## BEGIN
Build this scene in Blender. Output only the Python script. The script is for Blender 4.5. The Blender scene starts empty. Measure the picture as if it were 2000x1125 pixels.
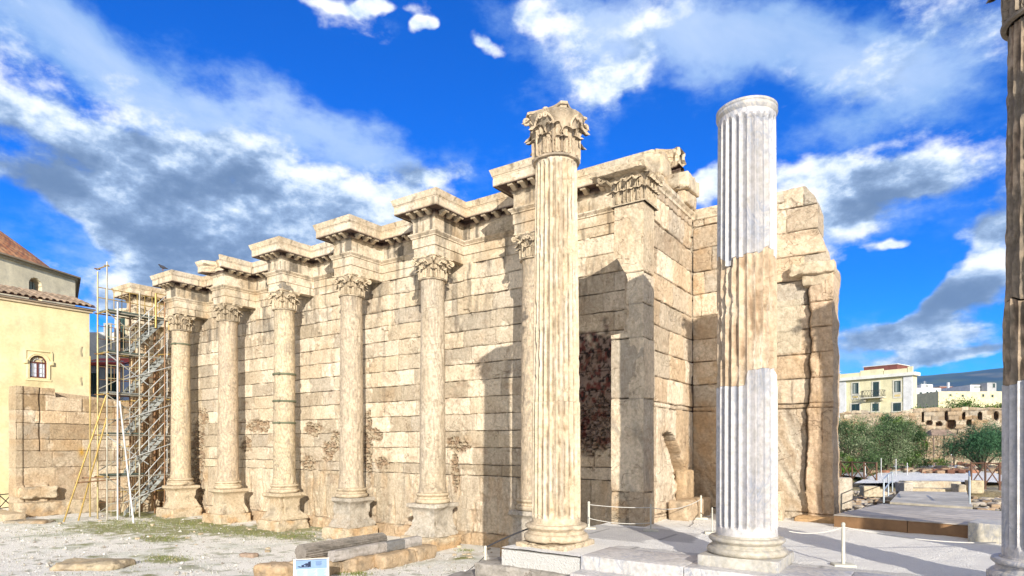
import bpy, math, random
import numpy as np
R = math.radians
SC = bpy.context.scene
COL = SC.collection

# ------------------------------------------------------------------ camera, sky, sun
# world axes: X runs along the colonnaded wall, Y into it, Z up; the camera stands at the origin
CZ = 2.85; AL = R(34.6); FPX = 1219.0
cs, sn = math.cos(AL), math.sin(AL)
cam = bpy.data.cameras.new('camera'); camo = bpy.data.objects.new('camera', cam); COL.objects.link(camo)
camo.location = (0, 0, CZ); camo.rotation_euler = (R(90), 0, AL)
cam.sensor_width = 36; cam.lens = 36*FPX/2000; cam.shift_y = (870-562.5)/2000
cam.clip_start = .1; cam.clip_end = 20000
SC.camera = camo
SUN = np.array([.92, -1.0, .42]); SUN = SUN/np.linalg.norm(SUN)
SUN_EL = math.asin(SUN[2]); SUN_AZ = math.atan2(SUN[0], SUN[1])
sl = bpy.data.lights.new('sun', 'SUN'); sl.energy = 4.3; sl.angle = R(.5); sl.color = (1.0, .935, .83)
so = bpy.data.objects.new('sun', sl); COL.objects.link(so)
from mathutils import Vector
so.rotation_euler = Vector(SUN.tolist()).to_track_quat('Z', 'Y').to_euler()
SC.view_settings.view_transform = 'Standard'; SC.view_settings.look = 'None'
SC.view_settings.exposure = 0.72; SC.view_settings.gamma = 1.0

def at(px, t):            # a place t metres ahead along the picture column px
    u = (px-1000)/FPX
    return np.array([t*(-sn+u*cs), t*(cs+u*sn)])
def zat(py, t): return CZ + t*(870-py)/FPX

class NT:                 # small node-graph writer
    def __init__(s, tree): s.t = tree; s.n = tree.nodes; s.l = tree.links
    def node(s, typ, **kw):
        n = s.n.new(typ)
        for k, v in kw.items(): setattr(n, k, v)
        return n
    def put(s, sock, v):
        if v is None: return
        if isinstance(v, bpy.types.NodeSocket): s.l.new(v, sock)
        elif isinstance(v, (tuple, list)) and sock.type == 'RGBA' and len(v) == 3: sock.default_value = (*v, 1)
        else: sock.default_value = v
    def m(s, op, a, b=None, c=None, clamp=False):
        n = s.node('ShaderNodeMath', operation=op); n.use_clamp = clamp
        s.put(n.inputs[0], a); s.put(n.inputs[1], b); s.put(n.inputs[2], c)
        return n.outputs[0]
    def mix(s, f, a, b, mode='MIX'):
        n = s.node('ShaderNodeMix', data_type='RGBA', blend_type=mode)
        s.put(n.inputs[0], f); s.put(n.inputs[6], a); s.put(n.inputs[7], b)
        return n.outputs[2]
    def noise(s, vec, scale, detail=4, rough=.55, dist=0, out=0, dim='3D'):
        n = s.node('ShaderNodeTexNoise', noise_dimensions=dim)
        s.put(n.inputs['Vector'], vec); n.inputs['Scale'].default_value = scale
        n.inputs['Detail'].default_value = detail; n.inputs['Roughness'].default_value = rough
        n.inputs['Distortion'].default_value = dist
        return n.outputs[out]
    def mr(s, v, a, b, c=0, d=1, smooth=False):
        n = s.node('ShaderNodeMapRange'); n.interpolation_type = 'SMOOTHSTEP' if smooth else 'LINEAR'
        s.put(n.inputs[0], v)
        for i, q in enumerate((a, b, c, d)): n.inputs[i+1].default_value = q
        return n.outputs[0]
    def mapping(s, vec, scale=(1, 1, 1), rot=(0, 0, 0), loc=(0, 0, 0)):
        n = s.node('ShaderNodeMapping'); s.put(n.inputs[0], vec)
        n.inputs['Scale'].default_value = scale; n.inputs['Rotation'].default_value = rot; n.inputs['Location'].default_value = loc
        return n.outputs[0]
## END
Task statement => Return the material line for line, from its beginning to the line that contains "COL = SC.collection", with the pictures left out.

Output =>
Build this scene in Blender. Output only the Python script. The script is for Blender 4.5. The Blender scene starts empty. Measure the picture as if it were 2000x1125 pixels.
import bpy, math, random
import numpy as np
R = math.radians
SC = bpy.context.scene
COL = SC.collection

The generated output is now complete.